**Given data:**
╔══

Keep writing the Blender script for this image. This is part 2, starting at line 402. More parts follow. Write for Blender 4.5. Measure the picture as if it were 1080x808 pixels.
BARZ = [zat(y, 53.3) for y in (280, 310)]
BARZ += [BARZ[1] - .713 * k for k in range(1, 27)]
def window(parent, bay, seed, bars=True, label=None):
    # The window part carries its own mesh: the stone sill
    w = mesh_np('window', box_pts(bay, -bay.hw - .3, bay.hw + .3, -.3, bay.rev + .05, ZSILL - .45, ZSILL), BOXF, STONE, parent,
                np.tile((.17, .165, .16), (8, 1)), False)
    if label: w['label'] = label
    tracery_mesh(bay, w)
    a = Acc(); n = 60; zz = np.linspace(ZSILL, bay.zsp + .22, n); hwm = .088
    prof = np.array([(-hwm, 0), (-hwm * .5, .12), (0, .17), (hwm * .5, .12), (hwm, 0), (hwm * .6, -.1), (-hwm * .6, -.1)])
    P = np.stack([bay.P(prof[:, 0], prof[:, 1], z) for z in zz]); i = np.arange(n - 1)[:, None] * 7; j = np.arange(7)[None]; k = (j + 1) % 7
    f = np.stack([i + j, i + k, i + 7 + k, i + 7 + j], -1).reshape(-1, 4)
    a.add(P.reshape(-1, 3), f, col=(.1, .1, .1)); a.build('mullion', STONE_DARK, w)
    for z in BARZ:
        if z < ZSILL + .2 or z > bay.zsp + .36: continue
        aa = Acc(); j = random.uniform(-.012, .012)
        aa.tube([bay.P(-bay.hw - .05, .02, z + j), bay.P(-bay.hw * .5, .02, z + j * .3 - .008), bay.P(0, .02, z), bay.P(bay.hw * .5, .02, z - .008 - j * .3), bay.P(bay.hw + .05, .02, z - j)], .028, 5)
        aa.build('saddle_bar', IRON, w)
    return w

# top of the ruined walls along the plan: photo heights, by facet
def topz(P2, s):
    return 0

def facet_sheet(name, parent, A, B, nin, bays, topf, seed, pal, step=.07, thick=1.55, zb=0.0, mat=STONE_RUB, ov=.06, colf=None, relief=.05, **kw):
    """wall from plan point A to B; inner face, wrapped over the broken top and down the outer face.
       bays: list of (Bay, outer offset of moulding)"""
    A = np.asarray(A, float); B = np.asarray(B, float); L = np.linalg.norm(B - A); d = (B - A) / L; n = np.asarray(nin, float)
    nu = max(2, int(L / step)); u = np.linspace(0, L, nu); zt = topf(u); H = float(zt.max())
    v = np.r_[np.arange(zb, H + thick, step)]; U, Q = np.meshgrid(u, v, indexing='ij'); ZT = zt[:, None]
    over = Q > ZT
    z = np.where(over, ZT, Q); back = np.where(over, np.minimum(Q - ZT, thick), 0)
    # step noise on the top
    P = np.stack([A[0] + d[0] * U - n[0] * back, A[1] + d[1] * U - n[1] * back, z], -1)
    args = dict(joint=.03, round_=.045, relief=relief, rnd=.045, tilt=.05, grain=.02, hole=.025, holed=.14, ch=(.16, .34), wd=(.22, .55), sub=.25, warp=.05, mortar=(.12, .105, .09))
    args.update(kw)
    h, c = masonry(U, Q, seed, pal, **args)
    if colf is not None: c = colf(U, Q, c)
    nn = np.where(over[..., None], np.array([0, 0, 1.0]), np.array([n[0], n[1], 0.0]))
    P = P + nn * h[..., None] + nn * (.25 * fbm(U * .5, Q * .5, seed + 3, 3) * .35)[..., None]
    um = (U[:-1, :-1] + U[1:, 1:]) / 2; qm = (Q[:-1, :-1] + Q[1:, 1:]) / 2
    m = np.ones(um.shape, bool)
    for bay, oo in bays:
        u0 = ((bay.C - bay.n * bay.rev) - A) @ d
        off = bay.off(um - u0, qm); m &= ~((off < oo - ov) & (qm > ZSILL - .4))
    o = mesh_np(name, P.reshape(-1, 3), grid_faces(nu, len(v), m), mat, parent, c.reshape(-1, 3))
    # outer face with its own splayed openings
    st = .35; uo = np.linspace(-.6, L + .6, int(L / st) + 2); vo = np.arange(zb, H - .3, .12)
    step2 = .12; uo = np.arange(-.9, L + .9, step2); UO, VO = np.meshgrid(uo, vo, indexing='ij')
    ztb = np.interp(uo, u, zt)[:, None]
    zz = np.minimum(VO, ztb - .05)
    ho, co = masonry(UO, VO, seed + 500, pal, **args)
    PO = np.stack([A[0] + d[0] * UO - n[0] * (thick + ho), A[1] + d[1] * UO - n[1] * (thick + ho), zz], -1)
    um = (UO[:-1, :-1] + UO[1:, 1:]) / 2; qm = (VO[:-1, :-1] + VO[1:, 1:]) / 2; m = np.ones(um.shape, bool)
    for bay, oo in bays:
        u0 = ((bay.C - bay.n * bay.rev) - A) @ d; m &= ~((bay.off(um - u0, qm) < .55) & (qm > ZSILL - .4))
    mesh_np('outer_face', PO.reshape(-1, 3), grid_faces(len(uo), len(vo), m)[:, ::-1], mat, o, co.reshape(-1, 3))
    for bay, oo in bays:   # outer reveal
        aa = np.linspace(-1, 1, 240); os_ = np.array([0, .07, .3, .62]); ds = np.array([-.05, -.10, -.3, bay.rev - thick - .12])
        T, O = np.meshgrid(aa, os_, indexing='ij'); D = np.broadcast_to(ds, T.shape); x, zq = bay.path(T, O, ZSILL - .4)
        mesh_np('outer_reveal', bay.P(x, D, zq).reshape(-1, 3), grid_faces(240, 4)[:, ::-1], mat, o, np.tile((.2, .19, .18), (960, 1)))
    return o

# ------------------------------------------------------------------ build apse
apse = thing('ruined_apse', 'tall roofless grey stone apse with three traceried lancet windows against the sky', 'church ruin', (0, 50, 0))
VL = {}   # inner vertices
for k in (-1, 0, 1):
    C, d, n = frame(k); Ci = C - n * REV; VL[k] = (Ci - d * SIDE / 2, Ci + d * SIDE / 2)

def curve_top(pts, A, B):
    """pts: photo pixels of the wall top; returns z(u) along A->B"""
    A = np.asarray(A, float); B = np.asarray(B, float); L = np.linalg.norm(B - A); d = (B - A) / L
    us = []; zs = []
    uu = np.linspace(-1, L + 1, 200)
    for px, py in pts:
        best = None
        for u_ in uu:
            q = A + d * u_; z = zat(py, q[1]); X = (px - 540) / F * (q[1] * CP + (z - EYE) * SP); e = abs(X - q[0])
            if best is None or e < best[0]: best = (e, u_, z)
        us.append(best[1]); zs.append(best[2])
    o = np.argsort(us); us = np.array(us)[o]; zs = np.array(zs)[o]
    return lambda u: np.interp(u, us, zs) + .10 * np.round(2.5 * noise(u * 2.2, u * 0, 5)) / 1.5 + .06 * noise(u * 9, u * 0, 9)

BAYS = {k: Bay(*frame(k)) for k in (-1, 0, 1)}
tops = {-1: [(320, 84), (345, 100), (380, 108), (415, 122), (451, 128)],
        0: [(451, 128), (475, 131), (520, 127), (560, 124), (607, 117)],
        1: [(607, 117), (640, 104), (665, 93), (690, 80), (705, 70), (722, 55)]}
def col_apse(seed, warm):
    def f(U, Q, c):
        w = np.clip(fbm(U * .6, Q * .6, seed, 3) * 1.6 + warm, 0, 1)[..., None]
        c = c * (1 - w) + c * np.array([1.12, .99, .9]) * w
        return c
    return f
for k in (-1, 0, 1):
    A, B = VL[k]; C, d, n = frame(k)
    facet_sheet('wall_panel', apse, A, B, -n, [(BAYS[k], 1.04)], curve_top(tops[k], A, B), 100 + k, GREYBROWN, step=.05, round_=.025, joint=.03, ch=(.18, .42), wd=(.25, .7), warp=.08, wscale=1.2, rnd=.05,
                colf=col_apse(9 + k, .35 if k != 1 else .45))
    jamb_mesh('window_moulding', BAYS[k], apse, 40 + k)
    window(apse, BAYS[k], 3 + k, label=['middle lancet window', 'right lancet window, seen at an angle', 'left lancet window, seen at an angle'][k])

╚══

**Challenge:**
Scan the listing above for the word "prof" and show each line where it is found.

**Output of the task:**
    prof = np.array([(-hwm, 0), (-hwm * .5, .12), (0, .17), (hwm * .5, .12), (hwm, 0), (hwm * .6, -.1), (-hwm * .6, -.1)])
    P = np.stack([bay.P(prof[:, 0], prof[:, 1], z) for z in zz]); i = np.arange(n - 1)[:, None] * 7; j = np.arange(7)[None]; k = (j + 1) % 7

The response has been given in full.